The initial Under Armour campaign, dubbed “I Will What I Want,” debuted in 2014, inspired by the victories of women’s movements in politics, business and sports during the first decade of the 21st century, and continuing in the years since.
“We saw that the marches were really centering on equality and opportunity and the celebration of women’s achievements. It really reminded us that no matter how far we think we’ve gotten there still is this frame that women are being placed in,” Adrienne Lofton, Under Armour’s senior vice president of global brand management, explained to Teen Vogue.
“Success is, quite often, measured through comparison to what a male is doing,” Lofton said. “We paused and asked ourselves how we could take them out of that frame and really allow them to create their own metrics without comparison.”
The target audience was women under their own power who were successful with their own money, got things done by whatever means necessary, and who comfortably crowned themselves with any of the various hats they chose—or life called on them—to wear.
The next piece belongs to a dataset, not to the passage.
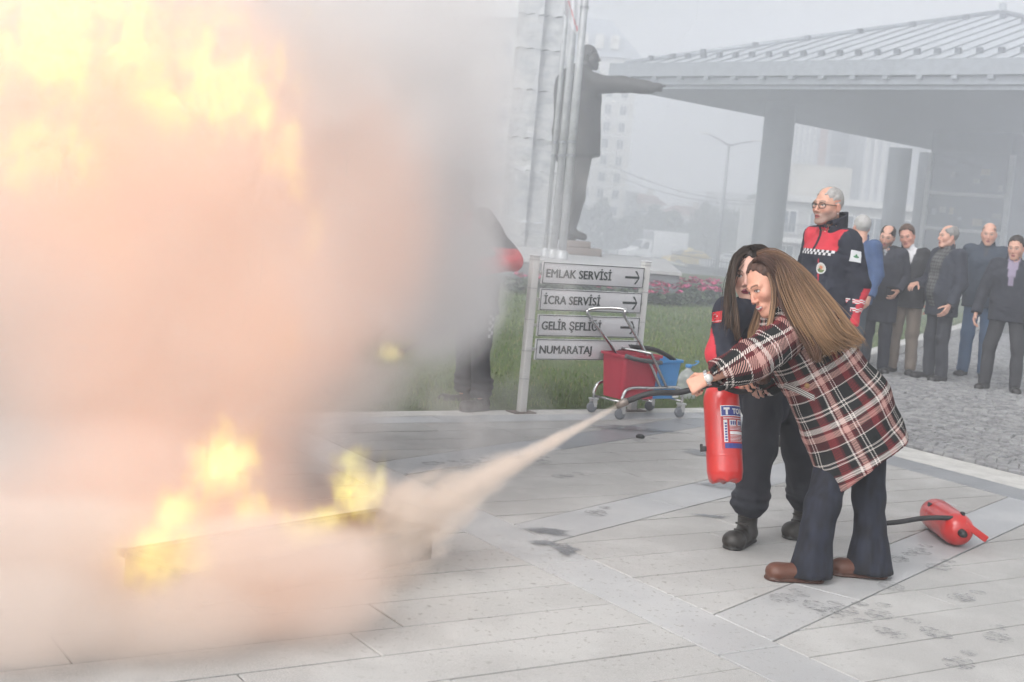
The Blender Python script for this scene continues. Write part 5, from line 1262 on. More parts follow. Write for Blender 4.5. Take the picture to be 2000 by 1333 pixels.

“It wasn’t about featuring our biggest athletes,” Lofton said. “It was about getting out the most diverse and interesting stories that could create this reframing of what success looks like when it comes to women as a whole, not just female athletes.”
The campaign emphasized something in common between women in sport and dancers on stage—athletic bodies, an attribute not generally associated with classical ballerinas like Copeland.
Both Copeland and Williams are Black, and among the best, brightest and barrier breakers in their professions. That shouted out ‘Yes, you can!’ to a significant segment of the potential sportswear market: countless Black women and girls who had dreamed of or trained for success, only to be told that such could never be because of the shade of their skin, and more.
“When we think about ballet, we think about a certain shape of bodies. So you have arched feet, hyperextended legs, a small bum, a smaller chest. That’s all supposedly ‘the ballerina’,” Benoit Swan Pouffer, artistic director of the London-based Rambert Dance Company, said in a recent video on Lee Bailey’s EurWeb that focused on Copeland’s impact on Black dancers. “But who says so? The people who created that. So it was something that was put on the table and nobody said, ‘But why’?”
Africa-born Michaela DePrince, who dances with the Dutch National Ballet, said she always was told that her body “was not like the ballet type. Even close friends of mine that I’ve worked with in American Ballet Theatre…people just said, ‘Why don’t you just do modern’? But I love ballet. That’s what makes me get up in the morning, and it fills my heart.”
Salomé Pressac, a dancer with Rambert who was born in London, said that during her nearly two decades of preparation, “there were not Black ballet dancers that were training with me. I feel like I was the only one.
“It didn’t really hit me until later on when I grew up, and I realized, ‘Oh, maybe the reason why I didn’t want to pursue ballet was because I didn’t have any role models to look up to.’ There wasn’t really that many black ballerinas at the time, as well, to inspire me or make me feel like, ‘Oh, this is a career path that I would want to take’.”
Copeland, by her stature, prodded other changes in dance that had relied on the assumption that all ballerinas were and should be White. Companies cast off the old practice of white dancers performing certain roles in blackface make up. Dance tights of color have replaced many white-only’s, and it’s much easier to find ballet shoes in shades that coordinate better with darker hues of skin.
But sometimes, old habits die hard.
Not long ago, it was standard practice for performers to use a whitening makeup to affect a theatrical image of being ultra-white. This was especially the case in classical ballet, where uniformity of appearance is an artistic goal, and some dancers are cast as multiple make-believe, ghost-like embodiments of a single lead character—such as the “Swan princess,” a leading role in the “Swan Lake” ballet.
Many companies here and abroad have abandoned that tradition as ballet dancers of color have become more common and racial sensitivities increased.
Just this month, however, Chloé Lopes Gomes, the sole Black woman dancer with Berlin’s principal ballet company, complained about the time that her supervisor had ordered her to apply white pancake makeup to her face, neck and upper body to dance in Swan Lake.
“She said to me everyone needs to powder their skin white to blend in. I told her I would never look White, I am Black. She just told me I’d simply need to use more powder,” Lopes Gomes told The Guardian.
Without mentioning Lopes Gomes specifically, the Berlin company acknowledged a problem: “The racist and discriminatory behavior that was brought to light in our company deeply moves us and shows that the necessary skills and tools to deal with issues of discrimination need to be worked on thoroughly to instigate profound change.”
Lopes Gomes, who’s French and whose two-year contract with Staatsballett Berlin has expired and will not be renewed, said she hopes to catch on with another major classical ballet company.
“This has been my dream since I saw ‘Swan Lake’ when I was 8 years old,” she told The New York Times. “At that time, everyone onstage was White. I would like to think it doesn’t have to be like that anymore.”